═══ Information supplied

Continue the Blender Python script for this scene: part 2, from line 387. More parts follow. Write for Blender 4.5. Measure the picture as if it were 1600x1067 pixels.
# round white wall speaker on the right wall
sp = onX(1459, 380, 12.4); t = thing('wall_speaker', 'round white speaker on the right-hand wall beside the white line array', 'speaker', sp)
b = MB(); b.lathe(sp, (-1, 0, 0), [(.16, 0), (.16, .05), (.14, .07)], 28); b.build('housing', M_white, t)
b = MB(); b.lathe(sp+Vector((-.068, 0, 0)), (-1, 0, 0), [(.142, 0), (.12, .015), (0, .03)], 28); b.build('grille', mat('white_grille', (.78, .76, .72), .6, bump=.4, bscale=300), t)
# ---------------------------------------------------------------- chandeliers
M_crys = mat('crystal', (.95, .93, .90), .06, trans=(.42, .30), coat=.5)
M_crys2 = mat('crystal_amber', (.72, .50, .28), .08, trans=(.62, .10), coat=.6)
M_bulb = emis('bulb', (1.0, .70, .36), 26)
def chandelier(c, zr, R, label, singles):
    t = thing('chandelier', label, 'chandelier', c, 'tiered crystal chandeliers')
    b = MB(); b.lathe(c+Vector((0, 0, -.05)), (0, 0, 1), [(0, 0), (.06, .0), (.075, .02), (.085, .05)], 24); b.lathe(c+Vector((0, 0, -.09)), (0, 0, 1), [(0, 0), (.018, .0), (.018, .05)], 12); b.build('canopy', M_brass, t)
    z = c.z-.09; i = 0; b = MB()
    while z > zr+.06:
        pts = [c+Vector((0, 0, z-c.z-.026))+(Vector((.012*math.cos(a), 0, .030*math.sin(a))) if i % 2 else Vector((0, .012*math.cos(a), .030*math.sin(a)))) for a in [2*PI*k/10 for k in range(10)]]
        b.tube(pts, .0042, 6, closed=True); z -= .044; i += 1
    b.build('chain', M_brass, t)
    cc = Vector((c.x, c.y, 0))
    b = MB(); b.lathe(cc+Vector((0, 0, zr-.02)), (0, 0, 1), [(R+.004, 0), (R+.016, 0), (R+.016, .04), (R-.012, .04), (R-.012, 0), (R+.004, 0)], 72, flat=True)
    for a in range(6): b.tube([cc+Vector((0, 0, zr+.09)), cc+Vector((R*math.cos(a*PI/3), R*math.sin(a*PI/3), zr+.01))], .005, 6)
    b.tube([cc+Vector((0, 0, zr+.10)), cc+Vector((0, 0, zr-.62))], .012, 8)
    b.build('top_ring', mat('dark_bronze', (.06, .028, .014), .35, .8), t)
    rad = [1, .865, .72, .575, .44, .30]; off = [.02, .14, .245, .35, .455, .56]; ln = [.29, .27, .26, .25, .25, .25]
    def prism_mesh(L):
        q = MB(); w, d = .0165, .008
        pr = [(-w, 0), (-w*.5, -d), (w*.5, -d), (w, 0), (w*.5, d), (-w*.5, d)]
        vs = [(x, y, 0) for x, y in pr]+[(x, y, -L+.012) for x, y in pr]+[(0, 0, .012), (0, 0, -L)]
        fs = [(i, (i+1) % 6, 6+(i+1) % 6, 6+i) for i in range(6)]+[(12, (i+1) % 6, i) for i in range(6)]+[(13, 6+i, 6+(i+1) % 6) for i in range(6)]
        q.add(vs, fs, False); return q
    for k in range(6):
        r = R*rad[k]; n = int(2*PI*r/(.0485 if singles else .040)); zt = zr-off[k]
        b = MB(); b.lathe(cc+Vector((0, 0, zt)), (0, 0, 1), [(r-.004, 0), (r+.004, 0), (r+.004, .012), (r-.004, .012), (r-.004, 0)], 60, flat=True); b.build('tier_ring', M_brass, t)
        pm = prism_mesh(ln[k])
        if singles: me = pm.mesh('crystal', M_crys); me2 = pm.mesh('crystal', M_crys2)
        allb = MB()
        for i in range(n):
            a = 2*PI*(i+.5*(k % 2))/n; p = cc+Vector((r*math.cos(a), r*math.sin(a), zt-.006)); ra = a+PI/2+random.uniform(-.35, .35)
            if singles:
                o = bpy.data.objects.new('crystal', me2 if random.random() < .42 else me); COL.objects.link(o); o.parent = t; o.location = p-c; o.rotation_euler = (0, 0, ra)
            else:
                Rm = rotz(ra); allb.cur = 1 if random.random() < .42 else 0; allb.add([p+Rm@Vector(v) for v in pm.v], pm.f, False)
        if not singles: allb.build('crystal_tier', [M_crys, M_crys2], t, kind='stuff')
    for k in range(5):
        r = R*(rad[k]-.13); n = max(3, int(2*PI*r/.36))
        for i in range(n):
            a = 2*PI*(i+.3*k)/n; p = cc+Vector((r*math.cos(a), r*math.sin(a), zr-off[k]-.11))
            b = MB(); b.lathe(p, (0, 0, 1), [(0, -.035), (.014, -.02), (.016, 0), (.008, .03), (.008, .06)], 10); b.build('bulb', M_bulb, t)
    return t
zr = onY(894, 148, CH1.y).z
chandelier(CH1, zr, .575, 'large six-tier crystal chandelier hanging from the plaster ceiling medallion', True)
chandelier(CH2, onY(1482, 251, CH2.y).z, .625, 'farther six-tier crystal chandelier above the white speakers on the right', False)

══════

_Exercise description_
Extract lines where the string "from" occurs.

_Result of the exercise_
Continue the Blender Python script for this scene: part 2, from line 387. More parts follow. Write for Blender 4.5. Measure the picture as if it were 1600x1067 pixels.
chandelier(CH1, zr, .575, 'large six-tier crystal chandelier hanging from the plaster ceiling medallion', True)